- [Recorded information]:
+ + + +

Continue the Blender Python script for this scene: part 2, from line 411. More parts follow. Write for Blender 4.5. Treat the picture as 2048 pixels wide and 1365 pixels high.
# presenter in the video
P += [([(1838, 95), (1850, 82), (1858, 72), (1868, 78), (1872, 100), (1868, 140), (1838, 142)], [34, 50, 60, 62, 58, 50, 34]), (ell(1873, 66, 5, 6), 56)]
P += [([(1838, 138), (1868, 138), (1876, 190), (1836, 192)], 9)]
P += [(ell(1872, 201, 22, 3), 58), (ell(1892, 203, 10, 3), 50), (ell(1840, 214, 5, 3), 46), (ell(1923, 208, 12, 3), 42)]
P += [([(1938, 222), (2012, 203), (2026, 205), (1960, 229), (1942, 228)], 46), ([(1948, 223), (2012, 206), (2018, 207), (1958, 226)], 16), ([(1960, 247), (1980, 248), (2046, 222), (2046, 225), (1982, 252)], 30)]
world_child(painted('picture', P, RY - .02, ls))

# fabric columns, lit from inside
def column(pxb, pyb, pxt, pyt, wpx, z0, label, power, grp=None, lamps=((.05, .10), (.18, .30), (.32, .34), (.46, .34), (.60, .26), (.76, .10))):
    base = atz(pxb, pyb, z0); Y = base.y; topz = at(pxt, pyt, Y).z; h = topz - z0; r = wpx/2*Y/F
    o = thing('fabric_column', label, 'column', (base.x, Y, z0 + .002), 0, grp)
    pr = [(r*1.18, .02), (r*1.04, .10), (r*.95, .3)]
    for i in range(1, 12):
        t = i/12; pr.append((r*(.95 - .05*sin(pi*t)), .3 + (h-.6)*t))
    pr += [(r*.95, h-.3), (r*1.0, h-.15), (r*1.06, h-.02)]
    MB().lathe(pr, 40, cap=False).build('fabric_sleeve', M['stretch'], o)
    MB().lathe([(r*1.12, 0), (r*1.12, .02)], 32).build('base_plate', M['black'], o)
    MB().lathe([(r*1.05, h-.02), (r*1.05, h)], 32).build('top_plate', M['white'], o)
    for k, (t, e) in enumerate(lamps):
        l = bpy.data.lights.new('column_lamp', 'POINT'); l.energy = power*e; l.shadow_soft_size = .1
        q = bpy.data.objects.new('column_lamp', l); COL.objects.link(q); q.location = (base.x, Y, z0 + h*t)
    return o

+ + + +

- [Written task]:
Type out all of the material again, word for word.

- [Solution for this task]:
Continue the Blender Python script for this scene: part 2, from line 411. More parts follow. Write for Blender 4.5. Treat the picture as 2048 pixels wide and 1365 pixels high.
# presenter in the video
P += [([(1838, 95), (1850, 82), (1858, 72), (1868, 78), (1872, 100), (1868, 140), (1838, 142)], [34, 50, 60, 62, 58, 50, 34]), (ell(1873, 66, 5, 6), 56)]
P += [([(1838, 138), (1868, 138), (1876, 190), (1836, 192)], 9)]
P += [(ell(1872, 201, 22, 3), 58), (ell(1892, 203, 10, 3), 50), (ell(1840, 214, 5, 3), 46), (ell(1923, 208, 12, 3), 42)]
P += [([(1938, 222), (2012, 203), (2026, 205), (1960, 229), (1942, 228)], 46), ([(1948, 223), (2012, 206), (2018, 207), (1958, 226)], 16), ([(1960, 247), (1980, 248), (2046, 222), (2046, 225), (1982, 252)], 30)]
world_child(painted('picture', P, RY - .02, ls))

# fabric columns, lit from inside
def column(pxb, pyb, pxt, pyt, wpx, z0, label, power, grp=None, lamps=((.05, .10), (.18, .30), (.32, .34), (.46, .34), (.60, .26), (.76, .10))):
    base = atz(pxb, pyb, z0); Y = base.y; topz = at(pxt, pyt, Y).z; h = topz - z0; r = wpx/2*Y/F
    o = thing('fabric_column', label, 'column', (base.x, Y, z0 + .002), 0, grp)
    pr = [(r*1.18, .02), (r*1.04, .10), (r*.95, .3)]
    for i in range(1, 12):
        t = i/12; pr.append((r*(.95 - .05*sin(pi*t)), .3 + (h-.6)*t))
    pr += [(r*.95, h-.3), (r*1.0, h-.15), (r*1.06, h-.02)]
    MB().lathe(pr, 40, cap=False).build('fabric_sleeve', M['stretch'], o)
    MB().lathe([(r*1.12, 0), (r*1.12, .02)], 32).build('base_plate', M['black'], o)
    MB().lathe([(r*1.05, h-.02), (r*1.05, h)], 32).build('top_plate', M['white'], o)
    for k, (t, e) in enumerate(lamps):
        l = bpy.data.lights.new('column_lamp', 'POINT'); l.energy = power*e; l.shadow_soft_size = .1
        q = bpy.data.objects.new('column_lamp', l); COL.objects.link(q); q.location = (base.x, Y, z0 + h*t)
    return o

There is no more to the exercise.